I feel a little bit substandard.

It’s the same thing I find myself doing with my body, lately. I’ll catch myself drying off in the mirror after a shower, and sometimes I think “I don’t look too bad for an almost-50 woman.” Other times I think “OH MY GOD what happened to me? When did I get so chubby, when did I get so soft, my body looks like a deflated balloon!” and those thoughts can come within the same day. Or even in the time it takes for me to finish drying and just cover up the flabbiness.

The Boston marathon makes me doubt myself.

When I’m not seeing this reminder of my running mediocrity, I’m able to think “I’m doing OK. Not the fastest, but at least I’m still running. I’ve been running for almost twenty years now. I’m staying on top of it! I’m a real runner!” Not to mention taking confidence in the belief that unless you’re on a cross-country team or training for the Olympics, running is an individual sport. I’m only competing with myself. I’m only doing this because it brings me happiness.

But then all of the Boston Marathon photos start showing up. And I start questioning myself.

Am I slow because I’m not dedicated enough?

Are my knees messed up because I didn’t stay strong enough? or because I weigh too much?

Am I really even a REAL RUNNER if I know I have zero chance of ever running Boston?

Why am I even trying?

“Runner” is a huge part of my identity. So large that I am constantly trying to prove to myself that I still qualify. Those strong, fast women who qualify for Boston, and then run Boston, even in the rain, even in the snow, even in high, hot humidity: they certainly qualify. They put in the work to get there. Even if they never ran a step in their lives again, they ran Boston.

I will never run Boston.

Logically, I know this doesn’t matter. I’ve run other marathons. I’ve run one of the hardest legs of the Wasatch Back Ragnar three times, once with a wicked sprained ankle held together by athletic tape and grit. I’d have to stop and count to tell you how many half marathons I’ve run. I trained for and completed a marathon with whooping cough.

Logically, I know I’m a runner.

Logically I know none of those races make me a runner. It’s not races—it’s just running. Running makes you a runner.

But I suspect I will always doubt myself a bit. Will question my authenticity not, perhaps, as a real runner but as a strong runner. A good runner, an accomplished runner. A Boston-strong runner.

I’m happy for and proud of my running friends who run Boston.

There’s just this little part of me that wishes I, too, were badass enough to run Boston with them.

Ten Thoughts in 3.5 Miles

  1. My warm up time is almost over. Yay! Time to run. Let’s move!
  2. Holy cow. I feel like I’ve never done this before. Have I ever even run a step in my life? How did I ever do this for hours? I think I’m going to die! My lungs are going to explode! I. can’t. keep….oh, wait, OK. Here we go. I’m ok. Lungs are catching up, heart is keeping time with my pace. I’m OK.

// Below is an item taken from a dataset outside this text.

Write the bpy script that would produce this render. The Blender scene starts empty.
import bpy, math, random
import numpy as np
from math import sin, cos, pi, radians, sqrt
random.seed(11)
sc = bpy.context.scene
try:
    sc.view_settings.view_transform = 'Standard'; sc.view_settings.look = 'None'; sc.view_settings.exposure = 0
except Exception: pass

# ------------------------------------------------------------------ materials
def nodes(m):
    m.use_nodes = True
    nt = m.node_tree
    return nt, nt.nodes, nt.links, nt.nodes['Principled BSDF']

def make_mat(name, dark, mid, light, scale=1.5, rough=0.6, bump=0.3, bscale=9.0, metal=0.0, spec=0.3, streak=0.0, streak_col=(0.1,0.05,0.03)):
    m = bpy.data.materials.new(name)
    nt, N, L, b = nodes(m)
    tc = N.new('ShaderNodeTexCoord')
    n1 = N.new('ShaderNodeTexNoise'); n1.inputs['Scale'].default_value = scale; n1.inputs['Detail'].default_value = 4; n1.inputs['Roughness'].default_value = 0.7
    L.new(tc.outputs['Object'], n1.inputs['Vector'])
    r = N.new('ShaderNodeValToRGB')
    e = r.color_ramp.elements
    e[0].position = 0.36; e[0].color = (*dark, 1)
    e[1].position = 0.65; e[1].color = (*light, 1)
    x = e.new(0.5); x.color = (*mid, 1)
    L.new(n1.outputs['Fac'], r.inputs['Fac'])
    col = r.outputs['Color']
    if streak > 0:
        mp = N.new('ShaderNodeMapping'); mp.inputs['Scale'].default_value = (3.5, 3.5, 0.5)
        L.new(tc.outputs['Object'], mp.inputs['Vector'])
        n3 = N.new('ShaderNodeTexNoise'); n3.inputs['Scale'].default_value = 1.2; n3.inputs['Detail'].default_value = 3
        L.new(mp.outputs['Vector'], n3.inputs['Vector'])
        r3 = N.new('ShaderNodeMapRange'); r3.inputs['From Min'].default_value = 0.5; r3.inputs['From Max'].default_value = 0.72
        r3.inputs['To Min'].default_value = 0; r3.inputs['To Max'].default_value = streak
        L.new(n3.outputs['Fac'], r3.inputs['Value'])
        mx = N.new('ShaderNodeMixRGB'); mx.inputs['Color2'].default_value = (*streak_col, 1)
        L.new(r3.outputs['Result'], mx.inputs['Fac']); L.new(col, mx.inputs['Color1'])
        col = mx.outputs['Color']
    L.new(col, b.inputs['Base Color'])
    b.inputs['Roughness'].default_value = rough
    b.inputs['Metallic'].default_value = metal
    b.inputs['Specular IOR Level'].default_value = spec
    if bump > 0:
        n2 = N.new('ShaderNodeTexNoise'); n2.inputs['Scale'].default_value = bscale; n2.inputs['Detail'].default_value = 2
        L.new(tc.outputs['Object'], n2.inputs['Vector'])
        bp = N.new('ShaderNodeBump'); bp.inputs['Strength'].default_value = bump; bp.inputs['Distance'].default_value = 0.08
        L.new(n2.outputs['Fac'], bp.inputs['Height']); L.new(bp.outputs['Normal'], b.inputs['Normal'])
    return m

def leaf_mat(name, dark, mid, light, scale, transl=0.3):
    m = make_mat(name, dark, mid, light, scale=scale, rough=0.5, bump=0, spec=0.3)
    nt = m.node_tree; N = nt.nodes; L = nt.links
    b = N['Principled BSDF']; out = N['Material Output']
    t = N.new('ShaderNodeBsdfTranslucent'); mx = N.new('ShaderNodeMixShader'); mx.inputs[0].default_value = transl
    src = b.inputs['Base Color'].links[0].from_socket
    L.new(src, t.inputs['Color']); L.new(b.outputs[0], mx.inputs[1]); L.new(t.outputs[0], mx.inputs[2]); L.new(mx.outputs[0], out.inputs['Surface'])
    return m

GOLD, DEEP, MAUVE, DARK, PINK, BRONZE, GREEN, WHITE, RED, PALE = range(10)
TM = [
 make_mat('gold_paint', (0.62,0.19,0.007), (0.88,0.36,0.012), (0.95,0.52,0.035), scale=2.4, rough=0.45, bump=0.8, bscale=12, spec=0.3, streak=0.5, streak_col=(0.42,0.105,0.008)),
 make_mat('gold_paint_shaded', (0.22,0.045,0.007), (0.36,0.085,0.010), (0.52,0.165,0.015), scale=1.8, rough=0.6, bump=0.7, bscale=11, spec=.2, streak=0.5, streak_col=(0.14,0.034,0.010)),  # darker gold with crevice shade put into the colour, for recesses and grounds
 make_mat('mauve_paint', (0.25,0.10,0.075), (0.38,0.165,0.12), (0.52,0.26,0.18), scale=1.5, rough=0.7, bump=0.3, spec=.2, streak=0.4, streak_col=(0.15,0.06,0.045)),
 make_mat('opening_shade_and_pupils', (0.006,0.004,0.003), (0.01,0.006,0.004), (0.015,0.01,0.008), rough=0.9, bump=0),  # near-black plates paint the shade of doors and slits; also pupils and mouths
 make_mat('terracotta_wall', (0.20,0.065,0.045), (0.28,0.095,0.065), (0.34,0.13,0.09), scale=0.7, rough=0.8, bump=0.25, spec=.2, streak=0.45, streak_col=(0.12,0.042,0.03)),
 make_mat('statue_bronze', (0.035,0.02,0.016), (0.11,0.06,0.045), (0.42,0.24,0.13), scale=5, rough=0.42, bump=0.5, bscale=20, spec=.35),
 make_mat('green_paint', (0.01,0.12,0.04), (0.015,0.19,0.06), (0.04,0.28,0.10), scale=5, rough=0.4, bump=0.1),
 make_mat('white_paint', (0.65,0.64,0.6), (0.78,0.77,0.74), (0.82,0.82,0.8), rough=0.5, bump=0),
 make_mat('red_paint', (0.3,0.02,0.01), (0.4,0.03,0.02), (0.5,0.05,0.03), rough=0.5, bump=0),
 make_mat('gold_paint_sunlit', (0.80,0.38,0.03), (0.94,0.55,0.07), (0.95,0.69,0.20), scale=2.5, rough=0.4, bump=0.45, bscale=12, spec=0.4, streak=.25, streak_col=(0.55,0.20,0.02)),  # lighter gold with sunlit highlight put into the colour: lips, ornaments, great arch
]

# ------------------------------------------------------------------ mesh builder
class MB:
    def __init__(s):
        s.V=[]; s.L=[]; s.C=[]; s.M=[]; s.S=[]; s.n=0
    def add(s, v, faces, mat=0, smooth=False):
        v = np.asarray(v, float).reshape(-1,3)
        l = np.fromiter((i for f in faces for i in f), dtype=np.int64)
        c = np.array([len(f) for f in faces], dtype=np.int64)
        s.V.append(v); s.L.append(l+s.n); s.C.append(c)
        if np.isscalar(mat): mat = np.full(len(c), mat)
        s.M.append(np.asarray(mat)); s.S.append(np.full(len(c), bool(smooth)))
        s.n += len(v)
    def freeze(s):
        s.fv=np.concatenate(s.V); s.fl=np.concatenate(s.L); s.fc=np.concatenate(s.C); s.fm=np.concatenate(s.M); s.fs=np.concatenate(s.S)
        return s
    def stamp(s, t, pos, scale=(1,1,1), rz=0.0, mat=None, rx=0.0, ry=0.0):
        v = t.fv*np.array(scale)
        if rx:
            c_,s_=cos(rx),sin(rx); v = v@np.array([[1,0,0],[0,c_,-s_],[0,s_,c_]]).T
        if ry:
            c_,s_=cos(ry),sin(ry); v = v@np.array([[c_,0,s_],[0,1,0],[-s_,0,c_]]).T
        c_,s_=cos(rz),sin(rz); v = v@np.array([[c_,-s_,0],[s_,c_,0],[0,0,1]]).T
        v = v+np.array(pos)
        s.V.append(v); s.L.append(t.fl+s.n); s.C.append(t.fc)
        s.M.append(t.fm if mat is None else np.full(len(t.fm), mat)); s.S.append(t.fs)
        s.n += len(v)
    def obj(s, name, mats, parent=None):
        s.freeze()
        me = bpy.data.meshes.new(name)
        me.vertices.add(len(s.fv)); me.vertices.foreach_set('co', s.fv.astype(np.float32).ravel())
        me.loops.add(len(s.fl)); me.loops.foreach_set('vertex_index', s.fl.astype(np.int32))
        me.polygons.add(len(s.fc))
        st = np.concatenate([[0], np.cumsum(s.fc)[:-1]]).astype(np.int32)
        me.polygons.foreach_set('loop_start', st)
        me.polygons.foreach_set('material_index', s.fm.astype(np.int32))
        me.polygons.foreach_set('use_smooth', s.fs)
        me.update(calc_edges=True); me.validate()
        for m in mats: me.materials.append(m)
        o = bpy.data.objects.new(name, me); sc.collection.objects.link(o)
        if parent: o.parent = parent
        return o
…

(I’m firmly convinced that learning to push through the initial pain is one of the keys to being a life-long runner. It always feels like I’m dying when I first start. But I’ve done this enough to know it will get better. Beginning runners (and hikers, too) often stop right at this point, but if you learn to keep going, you discover it stops being so hard.)

Running on the PRT

  1. Oh my goodness. Why don’t I do this every single day? This makes me so happy. I’m so happy right now.
  2. That six minutes went fast! Time to take a walking break. Should I be embarrassed that I have to take walking breaks? Or ashamed? Am I still a real runner if I do walking breaks for the rest of my life? Will I ever be able to run without walking breaks? Does it matter? Two minutes are even faster than six. Let’s go!
  3. My knee hurts. My other knee hurts. My knee hurts. My other knee hurts. It’s not excruciating. It’s just a little bit…twingy. It’s a little bit grinding. A little bit like stuff touching that shouldn’t touch. I’m really NOT HAPPY about that knee pain. Oh, OK. It’s subsiding. OK. I’m ok. My knees are OK. Not perfect. But OK. Wait! Was that my ankle? Did my ankle twinge? What the hell…I want my 20-something joints back.
  4. Time to turn around! How am I already halfway done? Why does this go by so fast? Thirty more seconds. OK, 30 more. Should I go for four instead of 3 ½? No, better turn around. Turning now.
  5. Wow. WOW! It’s a totally different experience running into the light like this. The sky is amazing! The trees are beautiful! How did I not notice the trees are just starting to bud! Look how green they are? Oh I love this canyon, this trail, this river. This body, this life, this world. Running is the best. Being alive is the best.
  6. I hope no skateboarders are on this part of the path, it’s so narrow. Oh, crap, skateboarders. Surely that one is going to get on her side of the trail. Going to get over. Any minute now…oh, damn. OK. Guess I will go off in the weeds. REALLY hoping there was no dog poop there. Thanks girl!
  7. Oh no—why did I put this song on my running playlist? I love the Indigo Girls but this is not a running song. Skip! And no, this next one is too slow, I thought when I bought it it would be great but, gah. Too slow, Cage the Elephant. Skip! Skip! Skip! Wait, do I even have any good songs on this running list?
  8. Just a bit less than half a mile left. Feeling strong. I’m so glad I got out today. The sun on my shoulders is perfect. The breeze in my hair is heavenly. I’m so grateful I get to do this. Oh, there’s the turn off! There’s the bridge! There’s Kendell! I hope I can do this tomorrow. Running is the best.